Their last evening together is the climax to this tragicomedy of errors. Over sumptuous dinner, Lenny tries to break the news of his decision to divorce her. When he finally makes it clear, Lila sobbingly responds in character: "Lenny... I think I have to throw up." She finally collapses into his arms, and he tries to ward off the poignancy of the moment with empty consolations: "When two people share a common tragedy..." But it defeats him; at the end of the scene, Lila cries on with the nobility of the victim, as he falls into guilty silence.

Lila's departure is in one respect a relief to an audience torn between laughing at her buffoonery and crying at her deep anguish. But without her, the movie loses its humanness, and is quickly trivialized into an exchange of bon mots. Neither Lenny nor Kelly has a heart to be broken, and that is precisely the problem. Cybill Shepherd in particular lacks the range of acting emotion necessary to sustain the human relationships at anything more than a superficial level; a serious flaw in the latter part of the film is her inability to warm up to the very man with whom she is supposedly in love. Her self-consciously coquettish treatment of everyone from the maid to her father is proof that her virtually identical performance in The Last Picture Show was no accident, but a fact of her nature.

AS THE HARD-HEARTEDNESS of the characters increasingly manifests itself, strange scenes unfold. Lenny is now so possessed by his ambition to capture Kelly that he'll ruthlessly resort to the most outrageous sycophancy. At the Corcoran dinner table, for instance, he comments on the meal in tones reminiscent of Nixon courting the farm vote: "Now this is honest food... There's no lying in that beef... no insincerity in those potatoes ... no deceit in that cauliflower."

Later on, the couple rendezvous in a mountain cabin, where Kelly devises a "game" involving the removal of all their clothes, the object of which is to get as close to each other as possible and yet not touch. Lenny passes the test, which scholars have discovered was sometimes required of clerical novices in the Middle Ages, who had to spend a night in the same bed with an unclad nun and resist all temptations in order to prove their piety. The point of such an exercise in this film, aside from the injection of cheap suspense into a sagging plot, is as yet unknown.

MAY'S EXTRAORDINARY EYE for comic, human detail prevents all but a few such bald moments from materializing. On one occasion, the physical possibility of holding hands comfortably while lying side by side is used to subtly underscore Lila and Lenny's uneasy relationship.

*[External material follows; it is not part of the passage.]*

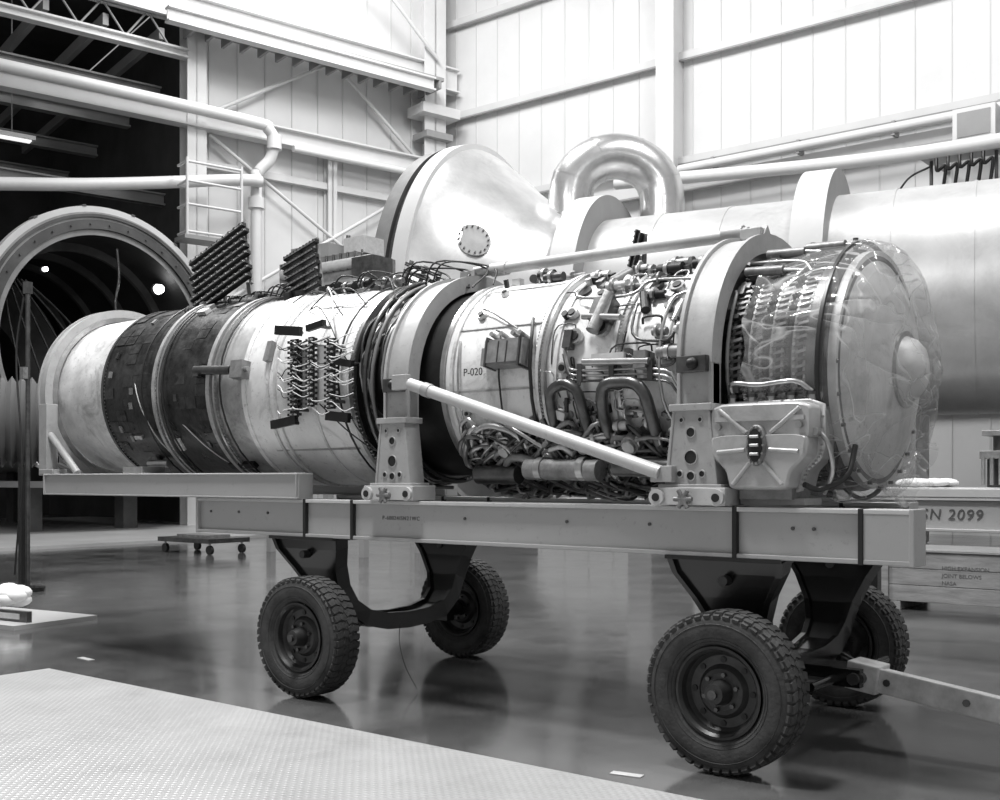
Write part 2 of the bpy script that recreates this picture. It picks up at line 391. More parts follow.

To emphasize Lenny's guilt and embarrassment during the break-up scene, the camera matches Lila's cries or his frantic whispers with closeups of disapproving restaurant customers within earshot. Lenny's frigid welcome in Protestant Minnesota is highlighted by a monotonous radio voice droning the sub-zero weather report, which seems to follow him everywhere.

Despite such nuances as May and her cast provide, the artistry of the film is ultimately limited by its very theme. Bruce Jay Friedman's short story, on which the movie is based, has lost its comic edge in this post-Portonoy era, so much so that the ethnic overtones in the film are often annoying. That this picture, technically excellent in so many ways, should bump up against thematic cliches which become embarrassments and irritants, is an indication that the arts and entertainment people have milked dry yet another erstwhile sacred cow.